Вот как выглядит этот «романтический» герой во время прогулки с княжной Мери: «Грушницкий сверх солдатской шинели повесил шашку и пару пистолетов; он был довольно смешон в этом геройском облачении». Вызывает смех герой и тогда, когда приходит к Печорину «в полном сиянии армейского пехотного мундира… Эполеты неимоверной величины были загнуты кверху, в виде крылышек амура; сапоги его скрыпели; в левой руке держал он коричневые лайковые перчатки и фуражку, а правою взбивал ежеминутно в мелкие кудри завитой хохол. Самодовольствие и вместе с тем некоторая неуверенность изображались на его лице».

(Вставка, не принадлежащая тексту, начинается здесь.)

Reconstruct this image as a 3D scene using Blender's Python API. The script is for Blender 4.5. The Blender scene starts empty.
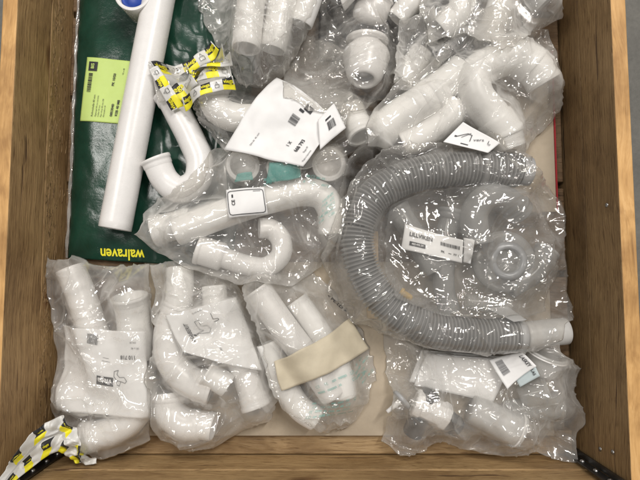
import bpy, math, random
import numpy as np
from mathutils import Vector, noise as mnoise
R = math.radians
random.seed(7); rng = np.random.default_rng(7)
S = bpy.context.scene
C = S.collection

# ------------------------------------------------------------------ camera
FPX = 520.0; TH = R(4.3); HC = 0.770
cam_d = bpy.data.cameras.new('camera'); cam = bpy.data.objects.new('camera', cam_d); C.objects.link(cam)
cam_d.sensor_width = 36; cam_d.lens = FPX * 36 / 640
cam_d.clip_start = 0.01; cam_d.clip_end = 50
cam.location = (0, 0, HC); cam.rotation_euler = (TH, 0, 0)
S.camera = cam

# ------------------------------------------------------------------ light
W = bpy.data.worlds.new("World"); S.world = W; W.use_nodes = True
wb = W.node_tree.nodes['Background']; wb.inputs[0].default_value = (1.0, 0.965, 0.93, 1); wb.inputs[1].default_value = 0.235
def area(name, loc, target, sx, sy, power, col=(1, .965, .92)):
    d = bpy.data.lights.new(name, 'AREA'); d.shape = 'RECTANGLE'; d.size = sx; d.size_y = sy
    d.energy = power; d.color = col
    o = bpy.data.objects.new(name, d); C.objects.link(o); o.location = loc
    o.rotation_euler = (Vector(target) - Vector(loc)).to_track_quat('-Z', 'Y').to_euler()
area('ceiling_lamp', (1.0, 1.3, 2.7), (0, 0, 0), 0.11, 1.2, 50)
area('ceiling_lamp', (-1.1, 0.7, 2.7), (0, 0, 0), 0.11, 1.2, 30)
area('ceiling_lamp', (0.1, 2.6, 2.8), (0, 0, 0), 1.2, 0.11, 36)
area('ceiling_lamp', (0.5, -1.5, 2.8), (0, 0, 0), 1.2, 0.11, 14)
S.view_settings.view_transform = 'Standard'; S.view_settings.look = 'None'
S.view_settings.exposure = -0.12; S.view_settings.gamma = 1
cy = S.cycles
cy.max_bounces = 10; cy.transparent_max_bounces = 20; cy.diffuse_bounces = 4; cy.glossy_bounces = 3
cy.transmission_bounces = 6; cy.use_denoising = True; cy.caustics_reflective = False; cy.caustics_refractive = False

# ------------------------------------------------------------------ photo <-> place
ct, st = math.cos(TH), math.sin(TH)
def P(px, py, z=0.0):
    x = (px - 320) / FPX; y = -(py - 240) / FPX
    d = (x, y * ct + st, y * st - ct)
    t = (z - HC) / d[2]
    return np.array([d[0] * t, d[1] * t, z])

# ------------------------------------------------------------------ materials
def newmat(name):
    m = bpy.data.materials.new(name); m.use_nodes = True
    nt = m.node_tree; nt.nodes.clear()
    return m, nt, nt.nodes, nt.links
def N(nt, t, **kw):
    n = nt.nodes.new(t)
    for k, v in kw.items(): setattr(n, k, v)
    return n
def ramp(nt, pts):
    r = N(nt, 'ShaderNodeValToRGB'); e = r.color_ramp.elements
    while len(e) < len(pts): e.new(0.5)
    for el, (p, c) in zip(e, pts): el.position = p; el.color = (*c, 1) if len(c) == 3 else c
    return r
def mapped(nt, scale, loc=(0, 0, 0), rot=(0, 0, 0)):
    tc = N(nt, 'ShaderNodeTexCoord'); mp = N(nt, 'ShaderNodeMapping')
    mp.inputs['Scale'].default_value = scale; mp.inputs['Location'].default_value = loc; mp.inputs['Rotation'].default_value = rot
    nt.links.new(tc.outputs['Object'], mp.inputs[0]); return mp
def noise(nt, vec, scale, detail=4, rough=.5, dist=0):
    n = N(nt, 'ShaderNodeTexNoise'); n.inputs['Scale'].default_value = scale; n.inputs['Detail'].default_value = detail
    n.inputs['Roughness'].default_value = rough; n.inputs['Distortion'].default_value = dist
    nt.links.new(vec.outputs[0], n.inputs['Vector']); return n

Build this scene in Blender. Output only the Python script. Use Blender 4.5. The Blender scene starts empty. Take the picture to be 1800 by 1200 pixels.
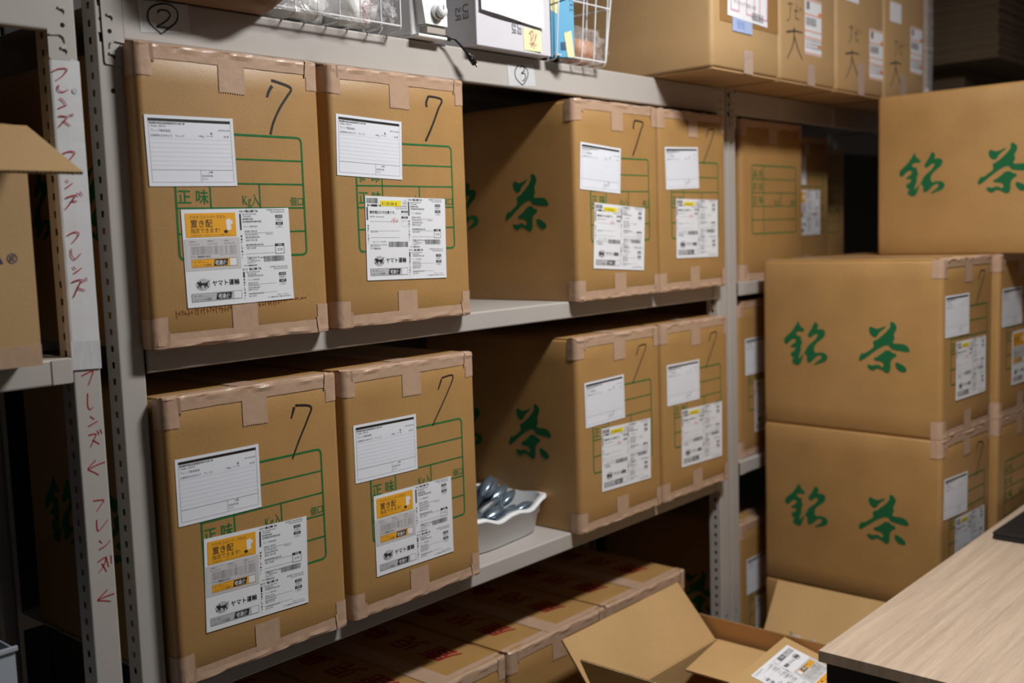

Романтической маске Грушницкого Лермонтов противопоставляет подлинную глубину и силу мятежной мечты и горечи разочарований Печорина. С помощью противопоставления Грушницкого и Печорина Лермонтов защищает жизненную правду против субъективистского закрывания глаз на нее и подлинную, оправданную жизнью романтику стремлений против лживой псевдоромантики.
Лермонтов рисует Грушницкого как человека, все помыслы и вкусы которого направлены в сторону «поэтического», но поэтическое понимается героем как непременное отрицание того, что есть в действительности. Поэтично для него то, что непохоже на реальное, отсюда и его жизненная слепота, незнание людей. Из себя он тоже разыгрывает «существо, не созданное для мира».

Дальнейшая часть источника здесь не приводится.